- DATA BLOCK -
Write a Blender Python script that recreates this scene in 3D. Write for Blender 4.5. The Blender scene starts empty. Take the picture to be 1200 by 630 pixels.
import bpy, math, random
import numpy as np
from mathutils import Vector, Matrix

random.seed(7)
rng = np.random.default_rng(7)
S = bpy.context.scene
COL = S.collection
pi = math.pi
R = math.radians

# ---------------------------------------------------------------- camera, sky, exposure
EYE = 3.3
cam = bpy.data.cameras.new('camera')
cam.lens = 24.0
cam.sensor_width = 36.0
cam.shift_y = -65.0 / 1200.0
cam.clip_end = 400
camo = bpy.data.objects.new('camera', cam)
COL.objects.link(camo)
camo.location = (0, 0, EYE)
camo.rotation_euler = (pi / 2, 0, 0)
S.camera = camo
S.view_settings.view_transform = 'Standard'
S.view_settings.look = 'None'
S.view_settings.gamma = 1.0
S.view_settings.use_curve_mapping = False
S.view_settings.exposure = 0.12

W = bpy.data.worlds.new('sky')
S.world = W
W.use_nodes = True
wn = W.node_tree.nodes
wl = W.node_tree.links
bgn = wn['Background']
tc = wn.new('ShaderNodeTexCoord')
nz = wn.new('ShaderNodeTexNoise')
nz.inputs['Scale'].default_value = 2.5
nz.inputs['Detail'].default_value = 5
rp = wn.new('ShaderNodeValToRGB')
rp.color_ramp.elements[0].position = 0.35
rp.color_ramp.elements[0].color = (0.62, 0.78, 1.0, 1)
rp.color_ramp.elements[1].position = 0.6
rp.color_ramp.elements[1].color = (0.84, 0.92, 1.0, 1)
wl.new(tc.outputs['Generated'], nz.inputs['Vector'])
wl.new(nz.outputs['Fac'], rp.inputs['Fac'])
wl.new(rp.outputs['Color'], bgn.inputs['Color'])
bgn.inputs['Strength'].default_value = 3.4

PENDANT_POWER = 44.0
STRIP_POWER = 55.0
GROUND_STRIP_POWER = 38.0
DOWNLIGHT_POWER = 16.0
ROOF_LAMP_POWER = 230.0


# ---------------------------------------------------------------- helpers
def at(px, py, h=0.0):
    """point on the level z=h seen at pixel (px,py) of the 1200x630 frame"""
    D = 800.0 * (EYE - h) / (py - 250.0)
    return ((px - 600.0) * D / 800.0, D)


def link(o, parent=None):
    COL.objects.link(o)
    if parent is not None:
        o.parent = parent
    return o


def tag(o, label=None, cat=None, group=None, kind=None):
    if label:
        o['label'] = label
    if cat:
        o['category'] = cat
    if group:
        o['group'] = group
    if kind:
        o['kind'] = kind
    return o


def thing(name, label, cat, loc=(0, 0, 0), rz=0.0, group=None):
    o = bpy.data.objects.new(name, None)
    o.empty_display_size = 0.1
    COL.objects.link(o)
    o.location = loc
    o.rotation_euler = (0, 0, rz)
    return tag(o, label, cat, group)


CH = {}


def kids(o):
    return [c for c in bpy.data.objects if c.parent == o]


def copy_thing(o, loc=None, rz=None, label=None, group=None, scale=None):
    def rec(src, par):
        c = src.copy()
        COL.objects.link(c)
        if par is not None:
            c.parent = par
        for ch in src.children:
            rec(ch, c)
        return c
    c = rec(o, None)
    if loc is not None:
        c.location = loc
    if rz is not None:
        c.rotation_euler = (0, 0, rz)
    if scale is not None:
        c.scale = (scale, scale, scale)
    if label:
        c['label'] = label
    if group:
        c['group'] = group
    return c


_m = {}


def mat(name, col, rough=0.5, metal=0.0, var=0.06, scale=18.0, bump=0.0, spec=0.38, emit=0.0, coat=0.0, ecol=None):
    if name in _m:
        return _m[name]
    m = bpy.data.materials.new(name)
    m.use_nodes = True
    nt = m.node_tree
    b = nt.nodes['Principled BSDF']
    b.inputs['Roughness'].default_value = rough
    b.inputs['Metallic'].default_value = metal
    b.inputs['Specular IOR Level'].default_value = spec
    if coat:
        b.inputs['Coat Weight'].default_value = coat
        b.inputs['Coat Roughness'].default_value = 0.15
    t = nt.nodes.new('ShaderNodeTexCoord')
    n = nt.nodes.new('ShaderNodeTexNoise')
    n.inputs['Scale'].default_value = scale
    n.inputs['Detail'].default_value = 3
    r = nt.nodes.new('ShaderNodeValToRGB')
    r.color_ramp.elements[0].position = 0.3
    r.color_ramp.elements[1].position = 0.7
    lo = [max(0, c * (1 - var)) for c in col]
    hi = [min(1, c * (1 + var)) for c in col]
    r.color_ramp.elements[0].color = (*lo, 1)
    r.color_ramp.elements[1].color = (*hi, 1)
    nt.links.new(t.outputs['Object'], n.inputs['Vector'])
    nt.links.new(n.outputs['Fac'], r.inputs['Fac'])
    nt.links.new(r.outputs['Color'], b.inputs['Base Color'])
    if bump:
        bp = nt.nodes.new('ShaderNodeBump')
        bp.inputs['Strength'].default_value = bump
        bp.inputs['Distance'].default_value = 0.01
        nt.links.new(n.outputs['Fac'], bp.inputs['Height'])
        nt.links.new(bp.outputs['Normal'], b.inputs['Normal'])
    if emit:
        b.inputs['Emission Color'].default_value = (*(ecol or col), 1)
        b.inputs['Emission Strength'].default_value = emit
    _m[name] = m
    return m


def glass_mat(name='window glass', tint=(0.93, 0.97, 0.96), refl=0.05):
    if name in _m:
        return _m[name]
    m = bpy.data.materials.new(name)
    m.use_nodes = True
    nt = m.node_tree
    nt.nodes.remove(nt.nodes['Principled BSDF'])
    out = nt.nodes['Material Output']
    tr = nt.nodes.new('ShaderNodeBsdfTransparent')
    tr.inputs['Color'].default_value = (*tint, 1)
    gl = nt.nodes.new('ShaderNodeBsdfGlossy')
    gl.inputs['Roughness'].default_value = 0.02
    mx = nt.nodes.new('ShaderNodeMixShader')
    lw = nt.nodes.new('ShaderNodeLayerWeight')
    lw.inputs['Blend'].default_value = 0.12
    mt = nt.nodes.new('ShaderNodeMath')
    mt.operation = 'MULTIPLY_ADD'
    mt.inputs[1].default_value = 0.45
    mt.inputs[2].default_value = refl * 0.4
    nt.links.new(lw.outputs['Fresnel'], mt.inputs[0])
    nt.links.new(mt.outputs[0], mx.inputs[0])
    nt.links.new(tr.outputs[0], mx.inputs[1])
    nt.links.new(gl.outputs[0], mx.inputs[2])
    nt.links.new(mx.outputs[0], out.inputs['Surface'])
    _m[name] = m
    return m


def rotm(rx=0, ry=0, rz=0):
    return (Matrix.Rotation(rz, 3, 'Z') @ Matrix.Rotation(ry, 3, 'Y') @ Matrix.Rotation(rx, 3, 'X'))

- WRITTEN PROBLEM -
Repeat the material word for word from its opening line up to and including the line containing "S.view_settings.exposure = 0.12".

- ANSWER FOR THE TASK -
Write a Blender Python script that recreates this scene in 3D. Write for Blender 4.5. The Blender scene starts empty. Take the picture to be 1200 by 630 pixels.
import bpy, math, random
import numpy as np
from mathutils import Vector, Matrix

random.seed(7)
rng = np.random.default_rng(7)
S = bpy.context.scene
COL = S.collection
pi = math.pi
R = math.radians

# ---------------------------------------------------------------- camera, sky, exposure
EYE = 3.3
cam = bpy.data.cameras.new('camera')
cam.lens = 24.0
cam.sensor_width = 36.0
cam.shift_y = -65.0 / 1200.0
cam.clip_end = 400
camo = bpy.data.objects.new('camera', cam)
COL.objects.link(camo)
camo.location = (0, 0, EYE)
camo.rotation_euler = (pi / 2, 0, 0)
S.camera = camo
S.view_settings.view_transform = 'Standard'
S.view_settings.look = 'None'
S.view_settings.gamma = 1.0
S.view_settings.use_curve_mapping = False
S.view_settings.exposure = 0.12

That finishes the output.